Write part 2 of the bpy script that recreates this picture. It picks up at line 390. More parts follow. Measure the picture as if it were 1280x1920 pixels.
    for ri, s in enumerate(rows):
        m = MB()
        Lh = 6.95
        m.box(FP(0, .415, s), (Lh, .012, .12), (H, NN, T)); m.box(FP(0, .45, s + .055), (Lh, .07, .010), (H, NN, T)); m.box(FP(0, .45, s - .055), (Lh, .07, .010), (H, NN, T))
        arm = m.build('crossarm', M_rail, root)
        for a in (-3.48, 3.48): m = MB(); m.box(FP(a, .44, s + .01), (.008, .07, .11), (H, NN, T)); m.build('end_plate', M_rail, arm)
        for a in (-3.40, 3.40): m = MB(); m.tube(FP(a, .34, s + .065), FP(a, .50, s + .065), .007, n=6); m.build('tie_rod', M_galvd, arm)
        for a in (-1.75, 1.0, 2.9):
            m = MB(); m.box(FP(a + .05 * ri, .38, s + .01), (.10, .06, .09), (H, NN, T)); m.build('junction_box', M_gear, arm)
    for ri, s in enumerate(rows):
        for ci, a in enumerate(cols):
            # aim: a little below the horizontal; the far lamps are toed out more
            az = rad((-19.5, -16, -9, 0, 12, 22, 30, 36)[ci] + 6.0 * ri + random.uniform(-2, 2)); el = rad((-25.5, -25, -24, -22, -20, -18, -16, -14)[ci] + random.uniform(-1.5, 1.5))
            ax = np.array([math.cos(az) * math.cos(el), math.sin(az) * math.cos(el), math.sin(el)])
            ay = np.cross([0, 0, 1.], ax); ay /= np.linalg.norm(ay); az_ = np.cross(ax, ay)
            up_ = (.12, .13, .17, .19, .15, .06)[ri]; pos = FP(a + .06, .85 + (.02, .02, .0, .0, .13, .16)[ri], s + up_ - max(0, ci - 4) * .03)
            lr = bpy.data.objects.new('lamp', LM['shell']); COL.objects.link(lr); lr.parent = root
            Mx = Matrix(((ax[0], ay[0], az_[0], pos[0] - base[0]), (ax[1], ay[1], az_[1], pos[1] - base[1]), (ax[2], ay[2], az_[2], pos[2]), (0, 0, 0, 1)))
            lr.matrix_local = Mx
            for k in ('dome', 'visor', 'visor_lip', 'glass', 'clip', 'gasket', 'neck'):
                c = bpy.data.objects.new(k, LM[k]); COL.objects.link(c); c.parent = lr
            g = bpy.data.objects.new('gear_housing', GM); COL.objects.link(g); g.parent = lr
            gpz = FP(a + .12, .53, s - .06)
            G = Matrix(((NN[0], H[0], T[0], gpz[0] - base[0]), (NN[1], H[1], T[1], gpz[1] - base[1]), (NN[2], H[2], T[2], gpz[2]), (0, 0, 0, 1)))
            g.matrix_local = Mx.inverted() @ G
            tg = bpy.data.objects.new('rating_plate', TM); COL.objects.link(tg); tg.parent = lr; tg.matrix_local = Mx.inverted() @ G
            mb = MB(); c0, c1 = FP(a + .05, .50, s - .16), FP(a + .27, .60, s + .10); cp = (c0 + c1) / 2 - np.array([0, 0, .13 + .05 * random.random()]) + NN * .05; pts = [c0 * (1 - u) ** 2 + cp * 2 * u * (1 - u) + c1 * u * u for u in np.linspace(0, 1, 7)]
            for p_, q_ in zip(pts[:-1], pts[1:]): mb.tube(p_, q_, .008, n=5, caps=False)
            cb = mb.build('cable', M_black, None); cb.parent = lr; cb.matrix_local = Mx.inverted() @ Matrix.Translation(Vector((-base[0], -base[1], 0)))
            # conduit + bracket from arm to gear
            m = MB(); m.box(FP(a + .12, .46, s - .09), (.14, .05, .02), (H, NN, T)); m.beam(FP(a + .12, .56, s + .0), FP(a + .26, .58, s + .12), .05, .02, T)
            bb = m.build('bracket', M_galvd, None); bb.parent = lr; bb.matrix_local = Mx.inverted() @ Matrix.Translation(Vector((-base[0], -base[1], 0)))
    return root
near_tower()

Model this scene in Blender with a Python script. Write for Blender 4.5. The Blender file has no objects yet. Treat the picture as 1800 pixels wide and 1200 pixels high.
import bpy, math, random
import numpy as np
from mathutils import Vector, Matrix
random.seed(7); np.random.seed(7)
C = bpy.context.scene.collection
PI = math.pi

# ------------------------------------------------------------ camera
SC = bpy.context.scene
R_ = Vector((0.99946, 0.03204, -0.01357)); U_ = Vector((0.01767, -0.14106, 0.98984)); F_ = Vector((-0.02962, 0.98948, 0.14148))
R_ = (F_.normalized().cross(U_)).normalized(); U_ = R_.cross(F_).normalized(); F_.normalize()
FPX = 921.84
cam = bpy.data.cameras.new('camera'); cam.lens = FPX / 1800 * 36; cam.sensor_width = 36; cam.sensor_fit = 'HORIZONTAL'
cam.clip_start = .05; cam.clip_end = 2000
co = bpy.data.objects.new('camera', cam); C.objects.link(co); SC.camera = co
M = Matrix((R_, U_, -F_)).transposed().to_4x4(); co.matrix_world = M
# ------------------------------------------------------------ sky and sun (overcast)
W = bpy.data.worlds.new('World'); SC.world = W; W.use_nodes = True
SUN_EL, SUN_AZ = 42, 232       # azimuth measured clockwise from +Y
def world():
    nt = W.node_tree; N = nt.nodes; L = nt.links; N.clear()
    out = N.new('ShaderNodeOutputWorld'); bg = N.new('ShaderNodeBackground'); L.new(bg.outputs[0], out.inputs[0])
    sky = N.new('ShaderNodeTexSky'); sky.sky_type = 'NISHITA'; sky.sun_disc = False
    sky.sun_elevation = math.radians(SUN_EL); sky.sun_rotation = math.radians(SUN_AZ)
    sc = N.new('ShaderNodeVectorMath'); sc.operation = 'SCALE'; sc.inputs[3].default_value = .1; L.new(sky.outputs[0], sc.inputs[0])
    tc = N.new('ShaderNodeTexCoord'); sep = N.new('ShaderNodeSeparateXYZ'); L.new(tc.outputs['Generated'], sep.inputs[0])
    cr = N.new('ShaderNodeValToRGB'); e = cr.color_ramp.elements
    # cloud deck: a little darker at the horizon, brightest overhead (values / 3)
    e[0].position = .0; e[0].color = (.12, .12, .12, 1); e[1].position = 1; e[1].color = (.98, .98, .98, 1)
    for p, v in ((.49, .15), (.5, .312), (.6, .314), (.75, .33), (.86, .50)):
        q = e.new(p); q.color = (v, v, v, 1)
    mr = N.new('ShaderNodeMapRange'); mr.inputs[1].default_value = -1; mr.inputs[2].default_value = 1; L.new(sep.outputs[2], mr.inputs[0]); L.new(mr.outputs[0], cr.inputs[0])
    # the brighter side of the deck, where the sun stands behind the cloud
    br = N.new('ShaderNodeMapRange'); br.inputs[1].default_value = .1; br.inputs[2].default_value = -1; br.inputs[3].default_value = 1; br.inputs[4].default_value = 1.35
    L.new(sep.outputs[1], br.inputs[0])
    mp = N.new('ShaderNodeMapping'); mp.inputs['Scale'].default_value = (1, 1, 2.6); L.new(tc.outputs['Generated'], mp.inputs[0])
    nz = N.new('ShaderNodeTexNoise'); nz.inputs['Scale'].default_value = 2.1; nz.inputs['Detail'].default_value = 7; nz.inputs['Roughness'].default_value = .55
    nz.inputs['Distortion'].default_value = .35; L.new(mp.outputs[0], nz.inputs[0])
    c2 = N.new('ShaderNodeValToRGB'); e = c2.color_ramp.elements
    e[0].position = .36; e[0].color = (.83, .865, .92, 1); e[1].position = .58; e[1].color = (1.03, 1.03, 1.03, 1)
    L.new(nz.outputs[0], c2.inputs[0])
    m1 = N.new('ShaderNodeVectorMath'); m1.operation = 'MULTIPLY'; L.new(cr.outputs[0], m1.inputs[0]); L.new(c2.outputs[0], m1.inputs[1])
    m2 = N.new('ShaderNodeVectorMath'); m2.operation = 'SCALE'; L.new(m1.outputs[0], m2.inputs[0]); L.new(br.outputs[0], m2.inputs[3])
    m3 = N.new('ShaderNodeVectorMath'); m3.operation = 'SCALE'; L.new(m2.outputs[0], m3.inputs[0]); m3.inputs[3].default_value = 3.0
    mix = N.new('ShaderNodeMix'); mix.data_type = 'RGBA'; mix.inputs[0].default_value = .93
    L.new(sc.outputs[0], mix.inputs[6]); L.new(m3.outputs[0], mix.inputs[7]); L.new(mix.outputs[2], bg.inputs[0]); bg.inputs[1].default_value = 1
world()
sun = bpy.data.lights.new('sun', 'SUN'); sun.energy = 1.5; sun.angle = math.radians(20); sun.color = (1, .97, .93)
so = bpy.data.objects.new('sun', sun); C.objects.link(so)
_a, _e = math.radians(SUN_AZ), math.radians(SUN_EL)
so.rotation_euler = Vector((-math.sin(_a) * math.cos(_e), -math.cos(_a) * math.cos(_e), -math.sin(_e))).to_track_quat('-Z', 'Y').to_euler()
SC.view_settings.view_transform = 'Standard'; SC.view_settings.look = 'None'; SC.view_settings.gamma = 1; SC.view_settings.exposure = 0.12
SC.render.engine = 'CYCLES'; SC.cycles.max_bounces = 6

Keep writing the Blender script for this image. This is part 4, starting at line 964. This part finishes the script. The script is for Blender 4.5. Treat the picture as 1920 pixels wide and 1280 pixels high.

· · · · ·

» DIRECTIONS
Return the lines from the line with "Model this scene" through the line with "PI = math.pi", inclusive, exactly as they stand, and nothing else.

» THE OUTPUT
Model this scene in Blender with a Python script. Write for Blender 4.5. The Blender file has no objects yet. Treat the picture as 1800 pixels wide and 1200 pixels high.
import bpy, math, random
import numpy as np
from mathutils import Vector, Matrix
random.seed(7); np.random.seed(7)
C = bpy.context.scene.collection
PI = math.pi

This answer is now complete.